On a sunny spring morning last year, I walked from my home to a voting booth. As I locked my front door, I smiled at my next-door neighbors, a Muslim and immigrant family with small children who often communicate for their mother. I walked past the row of renovated houses across the street from my low-income neighborhood, a sign of increasing home prices and changing demographics in my gentrifying city. I walked into a church building that normally welcomed worshippers but had opened their doors for citizens to participate in a different kind of liturgy. 

I tell you this story, because it reframes how we often think about political participation. If social media or cable news tell the story, political participation is about scarcity and survival. It’s the good guys vs. the bad guys, “us” and “them,” eat or be eaten. Even in our better moments, we can think of politics as a unique realm of human life where the normal rules don’t apply: “Turn the other cheek” is good moral instruction for church pews, not voting booths.  

But what if “politics” wasn’t only about who we voted for, what party we supported, or what national policies we defended? What if the whole realm of human experience was included in our political participation? That’s what it felt like on election day in my neighborhood last year. I approached ballot measures and local candidates differently the more that I considered the neighbors who surrounded me on my walk to the voting booth. Their concerns — about affordable housing, just policing, accessible education, and community safety — shaped my votes. But these were not abstract concerns, these were the concerns of people in my community who I could name, picture and whose life shaped mine.  

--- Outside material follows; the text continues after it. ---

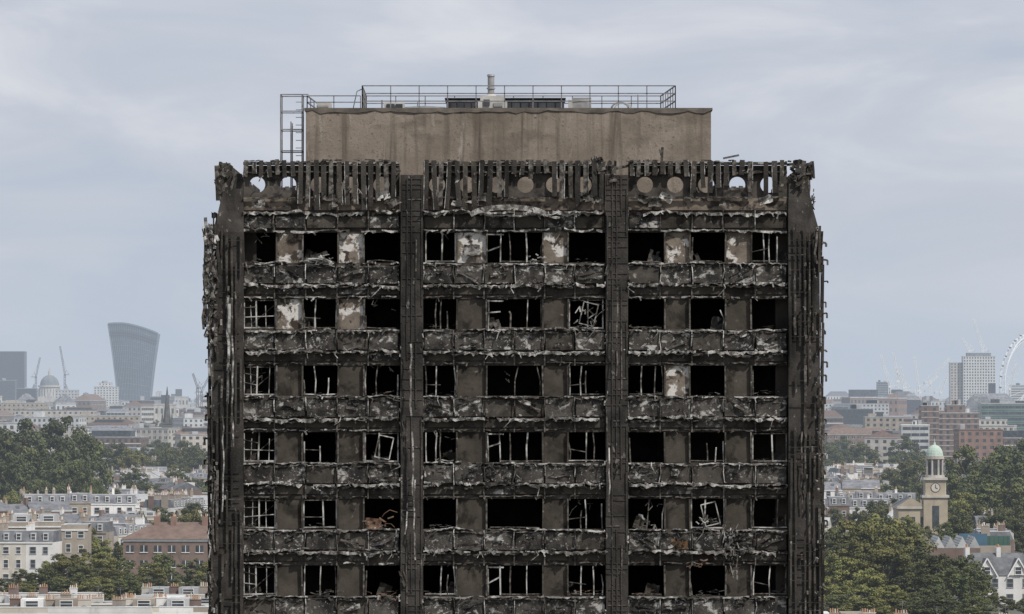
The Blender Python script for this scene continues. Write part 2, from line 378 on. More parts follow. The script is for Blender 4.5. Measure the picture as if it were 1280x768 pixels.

At its most basic, politics is simply about our common life together. The more that we share our lives with people, including people who are different from us and have different needs than us, the more faithful our political positions will be. How do we overcome the polarization and division in our communities? How do we learn to live with people who deeply disagree with us about important questions that shape our communities? We start by understanding our political life not as an opportunity for individual expression or a combat zone where we must defend our team, but as the forum in which we negotiate our common life together.